- _What the exercise asks_:
Drop every picture. Then return, exactly, the lines from the beginning of the listing below through the one containing "bm = bmesh.new(); pbox(bm, 526, 455, 552, 466, YD".

- _Information supplied_:
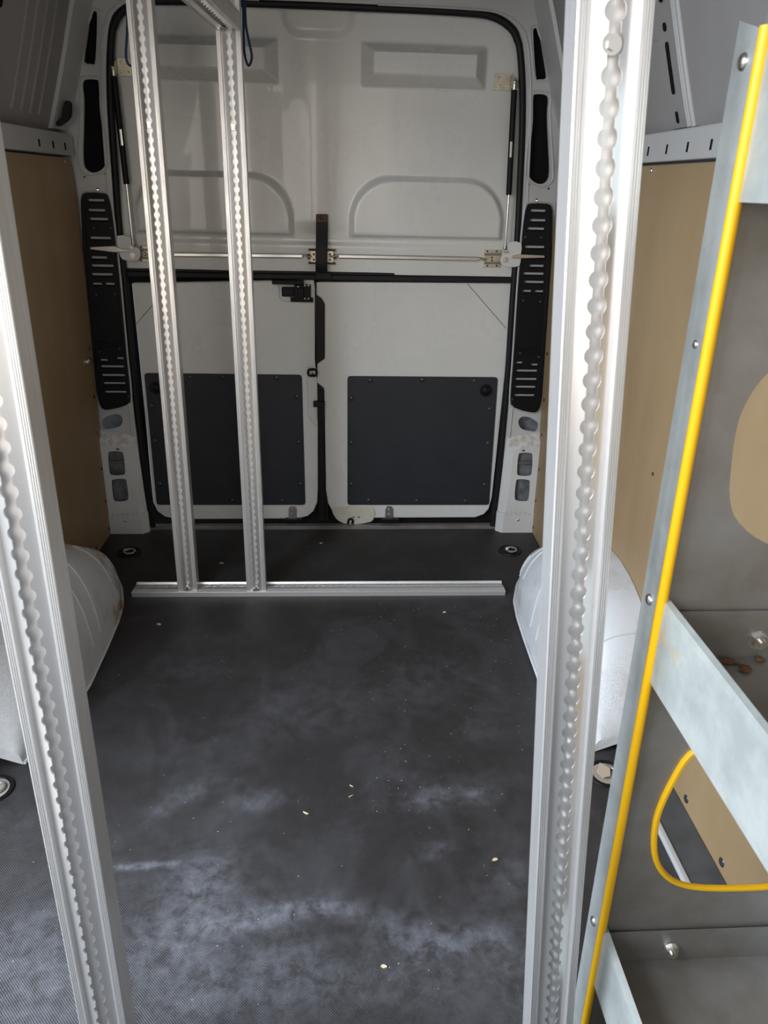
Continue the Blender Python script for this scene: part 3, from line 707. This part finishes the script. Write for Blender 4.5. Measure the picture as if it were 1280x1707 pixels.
# pull strap
c = at(536, 462, 'Y', YD - .03); st = thing('pull_strap', 'black webbing pull strap hanging at the middle of the upper flap', 'strap', (c.x, YD - .03, c.z))
bm = bmesh.new(); pth = smooth_path([at(a, b, 'Y', y) for a, b, y in ((536.5, 358, YD - .020), (536.5, 385, YD - .028), (536, 415, YD - .042), (535.5, 440, YD - .046), (536, 455, YD - .034), (537, 466, YD - .026))], 5)
tube(bm, pth, .01, 8, flat=(.044, .005)); obj('webbing', bm, RUBBER, st)
bm = bmesh.new(); pbox(bm, 527, 357, 546, 371, YD - .026, YD - .008); obj('end_washer', bm, RUST, st, bevel=.002)
bm = bmesh.new(); dome(bm, at(536, 363, 'Y', YD - .026), (0, -1, 0), .008, .5); obj('rivet', bm, RUST, st, smooth=True)
bm = bmesh.new(); pbox(bm, 526, 455, 552, 466, YD - .036, YD - .02); obj('clamp', bm, RUBBER, st, bevel=.002)

# ------------------------------------------------------------------ vent grilles on the pillars
def vent(side, lab):
    t = thing('vent_grille', lab, 'vent', (side * .83, YP, .54), 'rear pillar vent grilles')
    f = (lambda L: L) if side > 0 else mirror
    slots = []
    def sl(y, x0, x1, h=1.7): return rrect(*xz(x0, y + h, YP - .012), *xz(x1, y - h, YP - .012), .0025, 2)
    rows = [(351, 884, 910), (367, 883, 910), (381, 879, 908), (411.5, 875, 908), (428, 873, 908), (443, 882, 907), (456, 872, 907), (470, 874, 907), (485, 871, 886), (485.5, 891, 906)]
    rows += [(604.5, 860, 871), (608, 885, 897), (618, 860, 896), (632, 858.5, 895), (645, 858, 893), (659, 857, 891)]
    for y, a, b in rows: slots.append(f(sl(y, a, b)))
    bm = bmesh.new(); outl = smooth2(vent_r, 2)
    plate(bm, f(outl), slots, lambda x, z: (x, YP - .012, z), (0, .010, 0)); gp = obj('grille', bm, BLACKP, t)
    # raised lips under every slot, access cover lines
    for y, a, b in rows:
        p, q = at(a, y + 3.2, 'Y', YP - .012), at(b, y + 3.2, 'Y', YP - .012)
        bm = bmesh.new(); tube(bm, [(side * p.x, p.y, p.z), (side * q.x, q.y, q.z)], .0028, 6); obj('louvre', bm, BLACKP, gp, smooth=True)
    for L in ([(866, 500), (864, 545), (861, 580), (900, 578), (905, 573), (909, 500)], [(858, 583), (900, 590), (904, 600)], [(913, 350), (913, 440), (908, 540), (902, 600), (895, 670)]):
        bm = bmesh.new(); tube(bm, smooth_path([(side * at(a, b, 'Y', YP - .012).x, YP - .012, at(a, b, 'Y', YP - .012).z) for a, b in L], 3), .002, 6); obj('cover_edge', bm, BLACKP, gp, smooth=True)
    for a, b in ((876, 395), (902, 396), (872, 501), (901, 503), (867, 589), (898, 595), (854, 666)):
        q = at(a, b, 'Y', YP - .012); bm = bmesh.new(); dome(bm, (side * q.x, q.y, q.z), (0, -1, 0), .005, .4); obj('screw', bm, RIVETB, gp, smooth=True)
    cx = sum(p[0] for p in outl) / len(outl); cz = sum(p[1] for p in outl) / len(outl)
    bm = bmesh.new(); tube(bm, [(side * (cx + (x - cx) * 1.06), YP - .002, cz + (z - cz) * 1.012) for x, z in outl], .004, 6, closed=True); child(wall_rear, 'pressed_rim', bm, FRAME, smooth=True)
vent(1, 'tall black slotted vent grille on the right rear pillar')
vent(-1, 'tall black slotted vent grille on the left rear pillar')

# ------------------------------------------------------------------ wheel arches
def arch(side, lab):
    t = thing('wheel_arch', lab, 'wheel arch', (side * .80, 1.9, 0), 'boxed wheel arches')
    ys = [1.485 + (2.61 - 1.485) * (i / 60) for i in range(61)]
    nt = 22
    def pt(y, k, off=0.0):
        zt = max(.012, lerp_tab(ARCH_Z, y)); xi = lerp_tab(ARCH_X, y); wx = wallx(zt) - .0015
        a = math.pi / 2 * k / nt; n_ = 2 / 3.4
        X = wx - (wx - xi) * max(0, math.cos(a)) ** n_ * (1 - .10 * math.sin(a)); Z = zt * math.sin(a) ** n_
        return Vector((side * (X - off), y, Z + off * .3))
    bm = bmesh.new(); R = [[bm.verts.new(pt(y, k)) for k in range(nt + 1)] for y in ys]
    for j in range(60):
        for k in range(nt): bm.faces.new((R[j][k], R[j + 1][k], R[j + 1][k + 1], R[j][k + 1]))
    bm.faces.new(R[0]); bm.faces.new(R[-1])
    sh = obj('shell', bm, ARCHM, t, smooth=True)
    for y0, y1, k0, k1 in ((2.20, 2.16, 4, 17), (2.30, 2.22, 3, 15), (2.34, 2.32, 3, 10)):
        bm = bmesh.new(); tube(bm, [pt(y0 + (y1 - y0) * (k - k0) / (k1 - k0), k, .0015) for k in range(k0, k1 + 1)], .0028, 6); obj('pressed_bead', bm, ARCHM, sh, smooth=True)
    for y in (1.98, 1.90, 1.74, 1.62):
        bm = bmesh.new(); tube(bm, [pt(y, k, .0008) for k in range(1, nt)], .0022, 6); obj('seam', bm, ARCHM, sh, smooth=True)
    # lower closing strip along the floor at the near end
    bm = bmesh.new(); tube(bm, [pt(y, 0, .004) + Vector((0, 0, .004)) for y in ys], .005, 6); obj('sealant', bm, ARCHM, t, smooth=True)
arch(1, 'white boxed wheel arch on the right, partly behind the right near post')
arch(-1, 'white boxed wheel arch on the left with brown scuffs, behind the left near post')

# kick strip along the right wall in front of the arch
bm = bmesh.new(); box(bm, (.843, .0, -.001), (.921, 1.40, .010)); struct('trim_2', bm, STRIPG, bevel=.002)
bm = bmesh.new(); box(bm, (.826, .0, -.001), (.842, 1.40, .014)); struct('trim_3', bm, FRAME, bevel=.004)

# ------------------------------------------------------------------ lashing points
def lashing(x, y, lab, card=False):
    t = thing('lashing_point', lab, 'lashing point', (x, y, 0), 'recessed floor lashing points')
    bm = bmesh.new()
    for r0, r1, z0, z1 in ((.040, .047, .0015, .003),):
        n = 32; A = [[bm.verts.new((x + r * math.cos(2 * math.pi * i / n), y + r * math.sin(2 * math.pi * i / n), z)) for i in range(n)] for r, z in ((.049, .0005), (.047, .004), (.040, .004), (.038, .0012), (.0, .0012))[:4]]
        for a in range(3):
            for i in range(n): bm.faces.new((A[a][i], A[a][(i + 1) % n], A[a + 1][(i + 1) % n], A[a + 1][i]))
        bm.faces.new(A[3])
    obj('cup', bm, BLACKP, t, smooth=True)
    if card:
        bm = bmesh.new(); cyl(bm, (x, y, .001), (x, y, .0022), .036, 28); obj('cup_floor', bm, DUST, t)
        bm = bmesh.new(); tube(bm, [(x + .008 + .018 * math.cos(a), y + .018 * math.sin(a), .006) for a in [k * math.pi / 8 for k in range(16)]], .0035, 8, closed=True); obj('ring', bm, GALVD, t, smooth=True)
    else:
        bm = bmesh.new(); tube(bm, [(x + .004 + .021 * math.cos(a), y - .004 + .021 * math.sin(a), .006) for a in [k * math.pi / 10 for k in range(20)]], .005, 8, closed=True); obj('ring', bm, ZINC, t, smooth=True)
        bm = bmesh.new(); cyl(bm, (x - .012, y + .002, .0015), (x - .012, y + .002, .012), .010, 6); obj('bolt', bm, ZINC, t)
lashing(-.799, 2.675, 'recessed floor lashing ring near the left rear pillar foot')
lashing(.785, 2.675, 'recessed floor lashing ring near the right rear pillar foot')
lashing(-.795, 1.40, 'recessed floor lashing ring in front of the left wheel arch', True)
lashing(.767, 1.405, 'recessed floor lashing ring in front of the right wheel arch, holding a card scrap', True)
bm = bmesh.new(); q = [(.738, 1.402), (.757, 1.432), (.778, 1.412), (.770, 1.386), (.748, 1.380)]
plate(bm, q, [], lambda x, y: (x, y, .0105 + .15 * (y - 1.38) * .3), (0, 0, .0015)); tag(obj('card_scrap', bm, CARD), 'torn brown card scrap lying in the right near lashing point', 'scrap')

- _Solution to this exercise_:
Continue the Blender Python script for this scene: part 3, from line 707. This part finishes the script. Write for Blender 4.5. Measure the picture as if it were 1280x1707 pixels.
# pull strap
c = at(536, 462, 'Y', YD - .03); st = thing('pull_strap', 'black webbing pull strap hanging at the middle of the upper flap', 'strap', (c.x, YD - .03, c.z))
bm = bmesh.new(); pth = smooth_path([at(a, b, 'Y', y) for a, b, y in ((536.5, 358, YD - .020), (536.5, 385, YD - .028), (536, 415, YD - .042), (535.5, 440, YD - .046), (536, 455, YD - .034), (537, 466, YD - .026))], 5)
tube(bm, pth, .01, 8, flat=(.044, .005)); obj('webbing', bm, RUBBER, st)
bm = bmesh.new(); pbox(bm, 527, 357, 546, 371, YD - .026, YD - .008); obj('end_washer', bm, RUST, st, bevel=.002)
bm = bmesh.new(); dome(bm, at(536, 363, 'Y', YD - .026), (0, -1, 0), .008, .5); obj('rivet', bm, RUST, st, smooth=True)
bm = bmesh.new(); pbox(bm, 526, 455, 552, 466, YD - .036, YD - .02); obj('clamp', bm, RUBBER, st, bevel=.002)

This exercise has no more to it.